[sane-devel] Passing all scanner usage through local saned
Guillaume Girol
symphorien_sane at xlumurb.eu
Thu May 9 16:39:12 BST 2024
Hello,
I'm a downstream maintainer of SANE on NixOS, a linux distribution. I
consider modifying NixOS to make it so all application using libsane
would actually only use saned, and never load the backends to directly
access scanners themselves. I send this message to the mailing list to
know if I missed reasons it could be a bad idea.
Rationale
=========
NixOS is quite different from typical linux distributions in that there
is no globally installed library. /usr/lib does not exist and without
special packaging care, dlopen() never finds anything. Each library is
installed in a unique prefix /nix/store/unique-id/lib/foo.so so several
versions of the same library can coexist. Exeecutable find the
libraries they depend on via explicit RPATH. As a result I can have an
old version of python in /nix/store/some-id/bin/python using an old
version of glibc in /nix/store/other-id/lib/libc.so via RPATH and the
rest of the system using a newer version of glibc in /nix/store/yet-
another-id/lib/libc.so also via RPATH.
This does not work for SANE as it uses dlopen() to find backends
depending on a single, global configuration file. For now we have an
exception to the "no lib installed globally" design for SANE. However
this is not perfect: if I use an old version of, say, simple-scan, it
may dlopen() more recent version of some SANE backend, which depends on
a more recent glibc than the version that old simple-scan brings with
its RPATH. Thus dlopen() fails.
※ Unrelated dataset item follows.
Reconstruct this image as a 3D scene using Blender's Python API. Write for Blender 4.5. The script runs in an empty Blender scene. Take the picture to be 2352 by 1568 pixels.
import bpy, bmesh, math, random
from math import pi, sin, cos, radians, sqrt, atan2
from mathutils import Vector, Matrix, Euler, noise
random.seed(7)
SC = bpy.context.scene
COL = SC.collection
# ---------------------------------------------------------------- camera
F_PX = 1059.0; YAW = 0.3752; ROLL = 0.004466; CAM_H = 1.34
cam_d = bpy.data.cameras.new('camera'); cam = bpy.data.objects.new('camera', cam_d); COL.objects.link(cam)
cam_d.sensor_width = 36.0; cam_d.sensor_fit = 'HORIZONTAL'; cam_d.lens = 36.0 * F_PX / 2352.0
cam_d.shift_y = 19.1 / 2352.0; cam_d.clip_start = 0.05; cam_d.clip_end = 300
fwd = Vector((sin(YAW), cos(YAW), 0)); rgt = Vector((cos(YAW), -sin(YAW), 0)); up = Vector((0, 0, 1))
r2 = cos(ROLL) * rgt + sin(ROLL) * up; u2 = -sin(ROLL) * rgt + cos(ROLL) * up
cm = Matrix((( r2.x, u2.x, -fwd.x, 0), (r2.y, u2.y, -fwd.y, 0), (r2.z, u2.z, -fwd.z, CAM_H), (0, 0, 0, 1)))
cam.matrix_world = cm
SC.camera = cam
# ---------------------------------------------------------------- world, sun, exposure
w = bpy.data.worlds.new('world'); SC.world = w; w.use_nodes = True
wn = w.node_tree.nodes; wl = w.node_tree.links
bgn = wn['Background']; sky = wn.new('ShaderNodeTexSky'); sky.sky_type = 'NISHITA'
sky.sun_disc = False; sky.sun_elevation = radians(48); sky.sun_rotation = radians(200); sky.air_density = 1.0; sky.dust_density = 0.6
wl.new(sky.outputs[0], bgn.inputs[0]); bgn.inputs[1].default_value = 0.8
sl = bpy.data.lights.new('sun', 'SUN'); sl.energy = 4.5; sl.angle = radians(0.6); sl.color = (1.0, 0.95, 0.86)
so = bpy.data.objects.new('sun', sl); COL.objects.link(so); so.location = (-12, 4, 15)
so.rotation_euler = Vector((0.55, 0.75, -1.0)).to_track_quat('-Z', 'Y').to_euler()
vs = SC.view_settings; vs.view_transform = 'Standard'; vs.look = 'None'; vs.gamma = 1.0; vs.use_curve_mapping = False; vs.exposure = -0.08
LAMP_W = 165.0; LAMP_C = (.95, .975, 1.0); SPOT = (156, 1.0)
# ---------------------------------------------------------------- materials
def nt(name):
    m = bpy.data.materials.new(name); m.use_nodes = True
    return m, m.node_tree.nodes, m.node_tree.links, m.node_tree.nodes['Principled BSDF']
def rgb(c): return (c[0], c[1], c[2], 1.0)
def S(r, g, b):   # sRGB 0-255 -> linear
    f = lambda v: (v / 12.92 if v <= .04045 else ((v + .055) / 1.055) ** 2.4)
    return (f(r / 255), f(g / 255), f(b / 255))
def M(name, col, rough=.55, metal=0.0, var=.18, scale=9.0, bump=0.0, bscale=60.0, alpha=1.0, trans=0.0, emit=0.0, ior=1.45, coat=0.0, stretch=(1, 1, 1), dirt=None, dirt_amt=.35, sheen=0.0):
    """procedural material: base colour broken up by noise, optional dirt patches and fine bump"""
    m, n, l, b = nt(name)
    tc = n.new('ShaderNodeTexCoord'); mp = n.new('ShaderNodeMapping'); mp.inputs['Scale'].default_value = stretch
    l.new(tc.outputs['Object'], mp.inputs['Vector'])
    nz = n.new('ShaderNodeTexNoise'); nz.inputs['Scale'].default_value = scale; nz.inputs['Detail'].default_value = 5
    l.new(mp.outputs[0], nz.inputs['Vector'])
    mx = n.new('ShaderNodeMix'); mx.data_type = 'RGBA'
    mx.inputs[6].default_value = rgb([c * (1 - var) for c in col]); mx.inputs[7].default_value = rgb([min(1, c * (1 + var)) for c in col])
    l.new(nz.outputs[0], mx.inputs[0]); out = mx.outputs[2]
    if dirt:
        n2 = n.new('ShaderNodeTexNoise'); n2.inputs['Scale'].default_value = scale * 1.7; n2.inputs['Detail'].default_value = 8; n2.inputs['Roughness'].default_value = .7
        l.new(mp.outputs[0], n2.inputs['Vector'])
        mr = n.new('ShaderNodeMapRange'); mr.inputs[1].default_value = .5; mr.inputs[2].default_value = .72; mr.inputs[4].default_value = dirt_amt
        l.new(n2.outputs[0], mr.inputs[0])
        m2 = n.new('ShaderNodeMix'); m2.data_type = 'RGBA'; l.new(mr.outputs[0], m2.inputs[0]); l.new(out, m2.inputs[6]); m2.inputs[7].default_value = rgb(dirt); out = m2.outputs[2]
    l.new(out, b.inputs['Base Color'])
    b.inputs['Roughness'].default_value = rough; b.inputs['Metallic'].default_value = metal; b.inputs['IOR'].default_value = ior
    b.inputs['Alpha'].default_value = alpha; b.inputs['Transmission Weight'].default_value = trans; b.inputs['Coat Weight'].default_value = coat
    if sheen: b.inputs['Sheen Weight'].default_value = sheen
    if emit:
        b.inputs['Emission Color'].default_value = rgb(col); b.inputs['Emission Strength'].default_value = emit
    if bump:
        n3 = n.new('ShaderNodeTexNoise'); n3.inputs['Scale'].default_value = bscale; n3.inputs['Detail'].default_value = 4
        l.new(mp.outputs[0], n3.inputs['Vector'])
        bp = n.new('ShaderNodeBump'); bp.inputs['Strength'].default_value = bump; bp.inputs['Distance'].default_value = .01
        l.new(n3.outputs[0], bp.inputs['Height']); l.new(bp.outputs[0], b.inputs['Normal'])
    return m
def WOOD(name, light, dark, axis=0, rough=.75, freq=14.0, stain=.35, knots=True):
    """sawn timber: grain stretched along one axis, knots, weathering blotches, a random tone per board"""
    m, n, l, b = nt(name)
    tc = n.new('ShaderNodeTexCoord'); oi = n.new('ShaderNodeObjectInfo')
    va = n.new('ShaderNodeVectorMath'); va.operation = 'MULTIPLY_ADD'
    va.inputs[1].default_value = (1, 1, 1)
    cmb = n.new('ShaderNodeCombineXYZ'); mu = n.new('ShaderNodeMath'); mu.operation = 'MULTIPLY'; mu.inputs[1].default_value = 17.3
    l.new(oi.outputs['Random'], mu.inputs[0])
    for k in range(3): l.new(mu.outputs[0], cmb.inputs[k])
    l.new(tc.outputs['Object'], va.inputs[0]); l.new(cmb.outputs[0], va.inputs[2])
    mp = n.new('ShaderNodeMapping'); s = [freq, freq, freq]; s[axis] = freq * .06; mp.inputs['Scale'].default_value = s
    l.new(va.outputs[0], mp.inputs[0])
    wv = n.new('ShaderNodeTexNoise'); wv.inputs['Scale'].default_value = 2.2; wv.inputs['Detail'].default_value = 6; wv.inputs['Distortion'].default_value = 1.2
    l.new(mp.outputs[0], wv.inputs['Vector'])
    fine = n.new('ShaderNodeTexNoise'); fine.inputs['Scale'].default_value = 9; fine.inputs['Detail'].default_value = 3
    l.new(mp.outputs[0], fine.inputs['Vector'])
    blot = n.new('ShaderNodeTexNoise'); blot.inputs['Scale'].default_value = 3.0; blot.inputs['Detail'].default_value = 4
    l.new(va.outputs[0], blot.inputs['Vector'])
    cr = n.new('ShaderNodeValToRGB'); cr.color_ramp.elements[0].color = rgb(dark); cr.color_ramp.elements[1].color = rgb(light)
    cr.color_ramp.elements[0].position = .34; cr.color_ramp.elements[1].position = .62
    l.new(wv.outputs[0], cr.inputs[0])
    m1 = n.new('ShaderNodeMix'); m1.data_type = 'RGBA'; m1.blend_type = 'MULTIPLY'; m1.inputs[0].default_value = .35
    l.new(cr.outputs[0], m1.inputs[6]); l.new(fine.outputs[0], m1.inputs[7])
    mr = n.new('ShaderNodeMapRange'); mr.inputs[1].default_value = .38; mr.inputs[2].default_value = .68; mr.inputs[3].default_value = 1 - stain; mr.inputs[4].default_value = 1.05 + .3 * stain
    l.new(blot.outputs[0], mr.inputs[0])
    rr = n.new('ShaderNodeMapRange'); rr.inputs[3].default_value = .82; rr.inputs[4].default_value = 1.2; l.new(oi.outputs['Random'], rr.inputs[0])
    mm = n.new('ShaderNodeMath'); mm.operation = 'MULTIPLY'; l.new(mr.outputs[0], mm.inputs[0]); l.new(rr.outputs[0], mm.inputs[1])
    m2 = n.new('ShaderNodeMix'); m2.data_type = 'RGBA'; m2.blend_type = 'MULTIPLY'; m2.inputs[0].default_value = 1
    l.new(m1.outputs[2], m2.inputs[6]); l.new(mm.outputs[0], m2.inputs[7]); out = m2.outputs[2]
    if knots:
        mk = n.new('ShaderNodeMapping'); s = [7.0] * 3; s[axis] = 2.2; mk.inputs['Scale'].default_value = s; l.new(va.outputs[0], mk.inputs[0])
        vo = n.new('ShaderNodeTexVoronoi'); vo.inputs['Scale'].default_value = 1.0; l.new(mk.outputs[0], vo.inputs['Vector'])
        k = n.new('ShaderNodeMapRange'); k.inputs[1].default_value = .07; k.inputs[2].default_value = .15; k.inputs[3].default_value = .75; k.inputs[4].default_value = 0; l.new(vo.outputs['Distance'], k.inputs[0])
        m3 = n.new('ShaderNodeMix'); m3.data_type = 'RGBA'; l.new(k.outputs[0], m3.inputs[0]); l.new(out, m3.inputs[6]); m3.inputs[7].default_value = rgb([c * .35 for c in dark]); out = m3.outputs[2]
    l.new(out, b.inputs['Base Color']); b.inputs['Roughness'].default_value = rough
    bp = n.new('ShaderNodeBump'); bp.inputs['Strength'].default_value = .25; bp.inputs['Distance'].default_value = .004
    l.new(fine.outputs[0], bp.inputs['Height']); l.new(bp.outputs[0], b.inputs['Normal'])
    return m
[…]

In practice this means that software
installed from the past or the future often fails to scan, whereas this
usually works quite well for other functionnality.
Solution considered
===================
To solve this, I want applications using SANE to stop using dlopen() to
access the scanner, but to use a network protocol instead. This is a
bit like glibc can talk to nscd over a socket instead of dlopening nss
modules.
The solution I'm considering consists in linking all normal
applications to a stripped-down variant of libsane which only has the
network backend and is configured to connect to a saned instance on
localhost (instead of obeying what you would find in /etc/sane.d on
typical distros). Each application comes with its own copy of this
libsane, it's not global anymore. (Don't mind the disk space cost, all
of NixOS works this way, this is part of the tradeoff). When the user
configures their system for scanner support, a global instance of saned
is setup which is linked against a full-fledged copy of libsane obeying
the full configuration files you would typically find in /etc/sane.d.
When an old application attempts to scan, it uses its own, old version
of libsane to talk to a recent saned which dlopen()s sane backends of
matching version, so all works fine.
Possible issues?
================
Any issues with this design I missed? In my light testing, it appears
to work quite fine. The problems I found:
- all users can use the scanners instead of just users in the lp or
scanner group previously. I suppose this can be solved with a firewall
(firewalls can filter the uid of local sockets).
- network scanners are not available. I propose a fix in
https://gitlab.com/sane-project/backends/-/merge_requests/834
- is the network protocol that saned uses stable across versions? In my
testing, it is, but maybe it's by sheer luck.
- maybe stuff I have not considered.